I think I’ve given a pretty broad idea, even if it’s lacking in statistical specificity, of what I think the real problem is with the team this year. It’s the absence of high-quality data coupled with skilled operators (you are missed, Sig Mejdal) to help interpret the data for application by players and coaches.
It’s nothing personal against Dana Brown, he seems quite capable even if possessed of a very different skill set and philosophy. He’s inherited a stable full of quarterhorse studs who seem mostly to very much miss the higher quality data they were inundated with under previous regimes. His results, especially in Atlanta, of doing things his way appear to have merit.
But inheriting a team full of guys who were assembled to attack the sport of baseball in a very different fashion than his philosophy (or Dusty Baker’s, if we’re being honest) allows for, all because the owner of the team decided – in his hubris – that he knew better than the minds who bore him to the summit on the backs of pristine data, has really put Dana Brown in a difficult position here in Houston.

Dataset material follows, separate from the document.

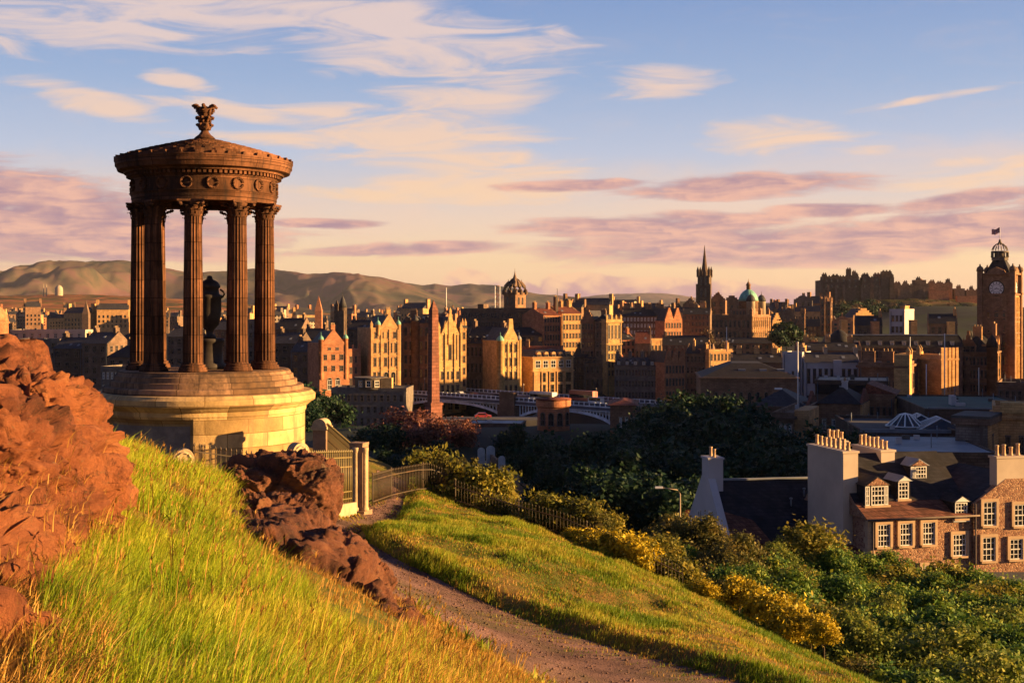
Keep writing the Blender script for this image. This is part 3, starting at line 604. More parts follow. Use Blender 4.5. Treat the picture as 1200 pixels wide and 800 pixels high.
def mon():
    nseg = 240
    def panel(k, r, z):                     # the sunken inscription panel on the front left of the drum
        a = -90 + 0; ang = (k * 360 / nseg - 270) % 360; ang = ang - 360 if ang > 180 else ang     # 0 = towards the camera
        if -66 < ang < -6 and .25 < z < 1.57: return .955
        return 1
    b = MB(); b.lathe([(3.22, -.6), (3.22, .2), (3.12, .26), (3.09, .28), (3.09, .30), (3.09, 1.54), (3.09, 1.56), (3.09, 1.72), (3.13, 1.78), (3.13, 1.9)], nseg, sm=False, rf=panel)
    b.build('drum', m_ashlar, MON)
    pm = MB(); n = 40; R_ = 2.957; vs = []
    for i in range(n + 1):
        a = radians(-90 - 64 + 56 * i / n); vs += [(R_ * cos(a), R_ * sin(a), .34), (R_ * cos(a), R_ * sin(a), 1.5)]
    pm.add(vs, [(2 * i, 2 * i + 2, 2 * i + 3, 2 * i + 1) for i in range(n)]); pm.build('inscription_panel', m_panel, MON)
    c = MB(); c.lathe([(3.13, 1.9), (3.2, 1.93), (3.3, 2.02), (3.41, 2.08), (3.42, 2.26), (3.36, 2.30), (3.3, 2.37), (3.04, 2.375)], 160, sm=False); c.build('base_cornice', m_ashlar, MON)
    s = MB(); s.lathe([(3.06, 2.3), (3.05, 2.52), (3.02, 2.55), (2.85, 2.56), (2.84, 2.72), (2.74, 2.735), (2.72, 2.88), (2.66, 2.90), (2.62, 3.0), (2.55, 3.03), (0, 3.035)], 160, sm=False); s.build('stepped_platform', m_step, MON)
    # columns
    nf = 20
    def flute(k, r, z): 
        return 1 - .085 * abs(sin(pi * k * nf / 160)) ** .6 if .28 < z < 4.62 else 1
    col = MB(); H0 = [(.36, .215), (.305, .23), (.302, .27), (.30, .285), (.298, .6), (.29, 1.6), (.278, 2.8), (.262, 3.9), (.255, 4.60), (.255, 4.63), (.275, 4.645), (.275, 4.675), (.25, 4.685)]
    col.lathe(H0, 160, rf=flute, sm=False); colm = col.mesh('column', m_soot)
    bs = MB(); bs.lathe([(.43, 0), (.43, .07), (.40, .08), (.415, .10), (.40, .135), (.355, .15), (.35, .165), (.375, .185), (.36, .215), (.2, .216)], 40); bsm = bs.mesh('column_base', m_soot)
    cp = MB(); cp.lathe([(.245, 4.68), (.25, 4.85), (.28, 5.0), (.33, 5.06)], 24, sm=True)
    for row, (z0, hh, r0, nn, off) in enumerate(((4.68, .17, .255, 8, 0), (4.76, .20, .262, 8, pi / 8))):
        for k in range(nn):
            a = off + 2 * pi * k / nn; w = .085
            pr = [(r0, z0), (r0 + .02, z0 + hh * .6), (r0 + .06, z0 + hh * .95), (r0 + .105, z0 + hh * .92), (r0 + .11, z0 + hh * .78)]; vs = []
            for r, z in pr:
                ww = w * (1 if z < z0 + hh * .7 else .8)
                for sd_ in (-1, 0, 1): vs.append(((r + (.02 if sd_ == 0 else 0)) * cos(a) - sd_ * ww * sin(a), (r + (.02 if sd_ == 0 else 0)) * sin(a) + sd_ * ww * cos(a), z))
            cp.add(vs, [(3 * j + q, 3 * j + q + 1, 3 * j + q + 4, 3 * j + q + 3) for j in range(4) for q in (0, 1)])
    for k in range(4):
        a = pi / 4 + k * pi / 2
        sp = [(.30 + .16 * t + .055 * cos(6.5 * t) * t, 4.93 + .10 * t + .05 * sin(6.5 * t) * t) for t in np.linspace(0, 1, 10)]
        cp.tube([(r * cos(a), r * sin(a), z) for r, z in sp], .035, 6); cp.lathe([(.05, -.04 + 5.0), (.07, 5.0), (.05, 5.04)], 8, c=(.46 * cos(a), .46 * sin(a)))
    ab = [(.40, .40), (0, .31), (-.40, .40), (-.31, 0), (-.40, -.40), (0, -.31), (.40, -.40), (.31, 0)]
    cp.ext_z(ab, 5.055, 5.115); cpm = cp.mesh('capital', m_soot)
    for k in range(9):
        a = radians(-90 - 10 + 40 * k)
        o = inst('column', colm, MON, (1.95 * cos(a), 1.95 * sin(a), 3.032), a); inst('column_base', bsm, o); inst('capital', cpm, o)
    # entablature, cornice, roof
    e = MB(); e.lathe([(1.62, 8.85), (1.62, 8.14), (2.2, 8.14), (2.2, 8.25), (2.215, 8.26), (2.215, 8.36), (2.23, 8.37), (2.25, 8.41), (2.27, 8.43), (2.2, 8.45), (2.2, 8.86), (2.23, 8.88), (2.26, 8.91), (2.26, 8.93), (0, 8.93)], 144, sm=False)
    for k in range(96):                                    # dentils
        a = 2 * pi * k / 96; ca, sa = cos(a), sin(a); w = .042
        vs = [(r * ca - s_ * w * sa, r * sa + s_ * w * ca, z) for z in (8.93, 9.03) for r, s_ in ((2.2, -1), (2.36, -1), (2.36, 1), (2.2, 1))]
        e.add(vs, [(0, 3, 2, 1), (4, 5, 6, 7), (0, 1, 5, 4), (1, 2, 6, 5), (2, 3, 7, 6), (3, 0, 4, 7)])
    en = e.build('entablature', m_soot, MON)
    wr = MB(); vs = []
    wr.tube([(.155 * cos(t), 0, .155 * sin(t)) for t in np.linspace(.15, 2 * pi - .15, 26)], .038, 7)
    for t in np.linspace(.2, 6.0, 22): wr.lathe([(.0, -.02), (.022, 0), (0, .03)], 5, c=(0, 0)); wr.v[-15:] = [(x + .17 * cos(t), y - .03, z + .17 * sin(t)) for x, y, z in wr.v[-15:]]
    wrm = wr.mesh('wreath', m_soot)
    for k in range(18):
        a = radians(-90 - 14 + 20 * k); inst('wreath', wrm, en, (2.215 * cos(a), 2.215 * sin(a), 8.655), a + pi / 2)
    k_ = MB(); k_.lathe([(2.22, 8.935), (2.24, 9.03), (2.42, 9.035), (2.44, 9.09), (2.62, 9.13), (2.66, 9.25), (2.69, 9.27), (2.70, 9.40), (2.72, 9.42), (2.72, 9.47), (2.6, 9.49), (2.0, 9.5)], 144, sm=False)
    for k in range(36):
        a = 2 * pi * (k + .5) / 36; ca, sa = cos(a), sin(a); w = .055
        vs = [(r * ca - s_ * w * sa * q, r * sa + s_ * w * ca * q, z) for z, q in ((9.46, 1), (9.56, .5)) for r, s_ in ((2.58, -1), (2.72, -1), (2.72, 1), (2.58, 1))]
        k_.add(vs, [(0, 3, 2, 1), (4, 5, 6, 7), (0, 1, 5, 4), (1, 2, 6, 5), (2, 3, 7, 6), (3, 0, 4, 7)])
    k_.build('cornice', m_soot, MON)
    r = MB(); pr = [(2.62, 9.47)]
    for q in range(9):
        r0 = 2.62 - q * .255; z0 = 9.50 + .66 * (q / 9) ** .85; pr += [(r0, z0 + .05), (r0 - .25, z0 + .065)]
    pr += [(.3, 10.2), (.26, 10.26), (0, 10.27)]
    r.lathe(pr, 144, sm=False, rf=lambda k, rr, z: 1 + (.016 if (k // 3 + int((2.62 - rr) / .255)) % 2 else 0)); rf_ = r.build('roof', m_soot, MON)
    f = MB(); f.lathe([(.36, 10.05), (.30, 10.12), (.2, 10.2), (.13, 10.3), (.12, 10.36), (.22, 10.44), (.24, 10.52), (.16, 10.60), (.14, 10.66), (.25, 10.74), (.27, 10.76), (.16, 10.80), (.17, 10.95), (.22, 11.08), (.22, 11.14), (.1, 11.15)], 20)
    for z0, n_, r0, hh, out in ((10.36, 8, .14, .18, .14), (10.62, 8, .17, .16, .14), (10.85, 6, .17, .34, .26)):
        for k in range(n_):
            a = 2 * pi * k / n_ + z0
            f.tube([((r0 + out * t ** 2.2) * cos(a), (r0 + out * t ** 2.2) * sin(a), z0 + hh * sin(t * 2.1)) for t in np.linspace(0, 1, 8)], [.05, .06, .06, .06, .06, .055, .05, .045], 6)
    for k in range(3):
        a = .4 + 2 * pi * k / 3
        f.tube([((.2 + .14 * t + .07 * sin(6 * t)) * cos(a), (.2 + .14 * t + .07 * sin(6 * t)) * sin(a), 10.95 + .22 * min(1, t * 1.6) - .09 * max(0, t - .6) * 2) for t in np.linspace(0, 1, 10)], .065, 7)
    f.v = [(x * .95, y * .95, 10.2 + (z - 10.05) * .91) for x, y, z in f.v]
    f.build('finial', m_soot, rf_)
mon()
urn = thing('urn', 'dark stone urn on a round pedestal seen between the monument columns', 'urn', (-9.45, 40, 98.13))
b = MB(); b.lathe([(.5, 0), (.5, .15), (.42, .2), (.4, .8), (.46, .86), (.46, .95), (.3, .96)], 32); b.build('pedestal', m_bronze, urn)
b = MB(); b.lathe([(.2, .96), (.2, 1.02), (.11, 1.1), (.12, 1.2), (.3, 1.4), (.36, 1.75), (.36, 2.2), (.38, 2.22), (.38, 2.3), (.3, 2.34), (.28, 2.5), (.33, 2.54), (.33, 2.6), (.25, 2.72), (.1, 2.8), (.07, 2.9), (0, 2.92)], 32); b.build('bowl', m_bronze, urn)
for s_ in (-1, 1):
    b = MB(); b.tube([(s_ * (.34 + .13 * sin(t)), -.05, 2.2 + .28 * t / pi) for t in np.linspace(0, pi, 9)], .035, 6); b.build('handle', m_bronze, urn)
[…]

Rather than squandering the last couple years of Jose Altuve’s career, or wasting the primes of Alex Bregman and Yordan Alvarez and Kyle Tucker, it’s probably best for the team to either accept as a sunk cost the owner’s arrogance and short-sightedness and revert to being a data-intensive organization on the bleeding edge of the science of baseball…
(…lol, lmao…)
…or, since that is absolutely not happening, it’s probably time (now, while they have riches at the major league level that they can parlay to restock the minor leagues) to tear everything down to the studs, so that Dana Brown can have full sway over utterly, completely remaking the system from the ground up in the vision he prefers to operate within.
Yeah, I don’t like it either. But here we are.